Traum’s perch is an old stuffed swivel arm chair in one corner of the living room. His character is a “mon calamari” – a blue, squid-like being – named Nonagon.

“I’m not a master of anything, except wearing shorts and boots,” he quips. Also 24, he’s an artist and student performer at Chicago’s famed Second City comedy club who – by day – works at an ice cream shop.

Nelson, on the other hand, is totally enmeshed in the social hierarchy of Star Wars Galaxies and plays it nearly every day.

“You can learn from any person you talk to – and being online is just an extension of that,” says Nelson, a 23-year-old computer animator who recently moved to Chicago from Florida. “There are no borders.”

In the game, he is a lanky, blond-eyed wookie named Hotpocket who’s earned Jedi rank and has a light saber at his disposal.

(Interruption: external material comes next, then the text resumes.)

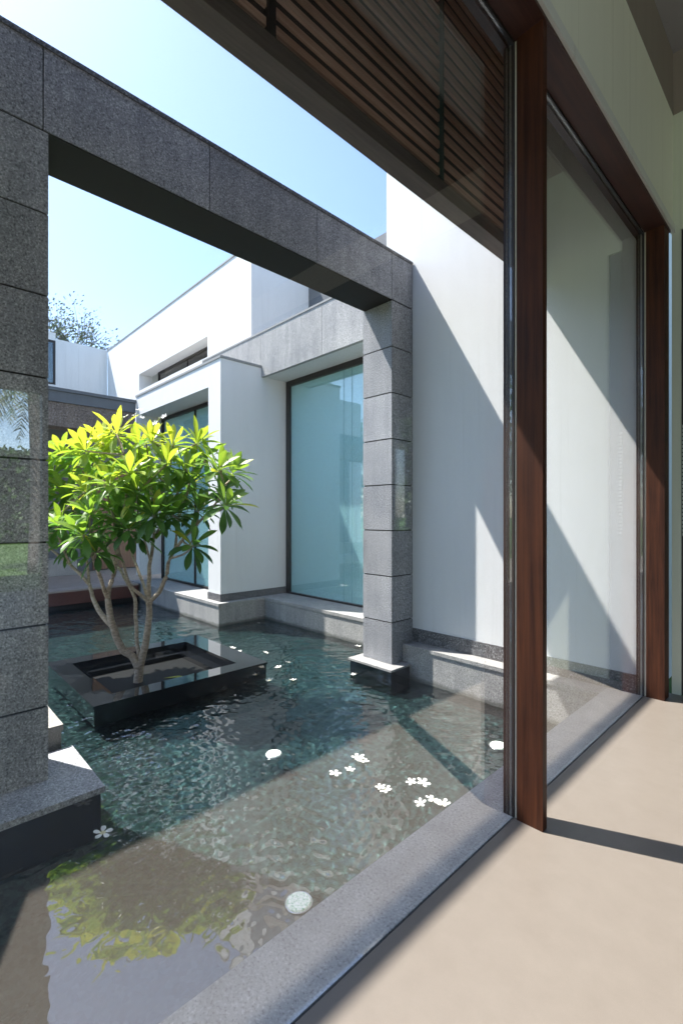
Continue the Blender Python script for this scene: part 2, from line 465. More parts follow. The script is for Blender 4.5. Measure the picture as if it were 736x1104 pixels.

He’s also the leader of the guild.

“Owen has fame,” says Collier, who – like his friends – has been playing the game since it launched in the summer of 2003. “We’re like the entourage.”

Having a friend like Nelson can, in fact, be a real asset in this game – kind of like knowing the leader of a virtual old boys network.

Nelson’s Hotpocket gives his friends’ characters old armor and online toys he doesn’t need anymore – and watches their backs when they’re at class or work, logging in with their character names to perform tasks necessary in the game (paying rent, for instance).

Rival clans – formed by other players – also can start fights and other problems.
“Not to make it sound like a gang,” Collier says, “but people help you, come to your aid.”
It can become a pretty time-consuming pastime, one that Collier concedes sometimes causes him to play “until I can’t keep my eyes open.”

“There are times you have to separate yourself – or you’d never get anything done,” Collier says, noting that when the latest version of the game Final Fantasy came out, he got to level 20 in a few days by playing for hours and hours on end. “Everyone else was on eight,” he says, laughing.

Now he’s heard that a Star Trek online game is in the works.

“Whew!” he says with a smirk. “Where will my time go?”